Available records
---+---
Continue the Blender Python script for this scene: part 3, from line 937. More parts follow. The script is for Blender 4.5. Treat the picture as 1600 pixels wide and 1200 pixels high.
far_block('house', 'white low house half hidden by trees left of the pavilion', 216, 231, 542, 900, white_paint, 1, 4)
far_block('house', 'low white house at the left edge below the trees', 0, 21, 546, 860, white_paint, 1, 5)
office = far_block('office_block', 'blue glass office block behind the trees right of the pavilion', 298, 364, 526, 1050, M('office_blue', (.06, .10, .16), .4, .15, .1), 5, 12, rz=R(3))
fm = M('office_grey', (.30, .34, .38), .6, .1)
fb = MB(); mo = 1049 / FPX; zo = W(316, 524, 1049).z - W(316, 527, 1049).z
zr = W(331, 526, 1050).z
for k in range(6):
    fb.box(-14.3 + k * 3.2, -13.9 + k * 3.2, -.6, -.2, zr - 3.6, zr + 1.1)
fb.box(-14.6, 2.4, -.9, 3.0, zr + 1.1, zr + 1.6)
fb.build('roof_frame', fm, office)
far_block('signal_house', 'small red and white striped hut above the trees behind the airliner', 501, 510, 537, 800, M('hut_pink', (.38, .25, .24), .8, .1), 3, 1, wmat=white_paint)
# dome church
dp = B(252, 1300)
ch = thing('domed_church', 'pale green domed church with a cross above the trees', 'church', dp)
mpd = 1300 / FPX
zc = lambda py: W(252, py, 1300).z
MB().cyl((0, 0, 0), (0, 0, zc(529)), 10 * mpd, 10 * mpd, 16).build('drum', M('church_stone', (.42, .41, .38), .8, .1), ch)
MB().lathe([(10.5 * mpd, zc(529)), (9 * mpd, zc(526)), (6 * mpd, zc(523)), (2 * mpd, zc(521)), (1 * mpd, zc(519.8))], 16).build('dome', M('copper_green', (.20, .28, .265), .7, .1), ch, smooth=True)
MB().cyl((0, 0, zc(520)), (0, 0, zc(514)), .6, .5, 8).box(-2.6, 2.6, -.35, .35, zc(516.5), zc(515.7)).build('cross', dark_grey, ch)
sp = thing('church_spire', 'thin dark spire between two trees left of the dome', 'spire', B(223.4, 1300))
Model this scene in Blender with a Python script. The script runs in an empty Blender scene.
---+---
What is expected
Each record should come back exactly as written.

Exercise solution
Continue the Blender Python script for this scene: part 3, from line 937. More parts follow. The script is for Blender 4.5. Treat the picture as 1600 pixels wide and 1200 pixels high.
far_block('house', 'white low house half hidden by trees left of the pavilion', 216, 231, 542, 900, white_paint, 1, 4)
far_block('house', 'low white house at the left edge below the trees', 0, 21, 546, 860, white_paint, 1, 5)
office = far_block('office_block', 'blue glass office block behind the trees right of the pavilion', 298, 364, 526, 1050, M('office_blue', (.06, .10, .16), .4, .15, .1), 5, 12, rz=R(3))
fm = M('office_grey', (.30, .34, .38), .6, .1)
fb = MB(); mo = 1049 / FPX; zo = W(316, 524, 1049).z - W(316, 527, 1049).z
zr = W(331, 526, 1050).z
for k in range(6):
    fb.box(-14.3 + k * 3.2, -13.9 + k * 3.2, -.6, -.2, zr - 3.6, zr + 1.1)
fb.box(-14.6, 2.4, -.9, 3.0, zr + 1.1, zr + 1.6)
fb.build('roof_frame', fm, office)
far_block('signal_house', 'small red and white striped hut above the trees behind the airliner', 501, 510, 537, 800, M('hut_pink', (.38, .25, .24), .8, .1), 3, 1, wmat=white_paint)
# dome church
dp = B(252, 1300)
ch = thing('domed_church', 'pale green domed church with a cross above the trees', 'church', dp)
mpd = 1300 / FPX
zc = lambda py: W(252, py, 1300).z
MB().cyl((0, 0, 0), (0, 0, zc(529)), 10 * mpd, 10 * mpd, 16).build('drum', M('church_stone', (.42, .41, .38), .8, .1), ch)
MB().lathe([(10.5 * mpd, zc(529)), (9 * mpd, zc(526)), (6 * mpd, zc(523)), (2 * mpd, zc(521)), (1 * mpd, zc(519.8))], 16).build('dome', M('copper_green', (.20, .28, .265), .7, .1), ch, smooth=True)
MB().cyl((0, 0, zc(520)), (0, 0, zc(514)), .6, .5, 8).box(-2.6, 2.6, -.35, .35, zc(516.5), zc(515.7)).build('cross', dark_grey, ch)
sp = thing('church_spire', 'thin dark spire between two trees left of the dome', 'spire', B(223.4, 1300))
Model this scene in Blender with a Python script. The script runs in an empty Blender scene.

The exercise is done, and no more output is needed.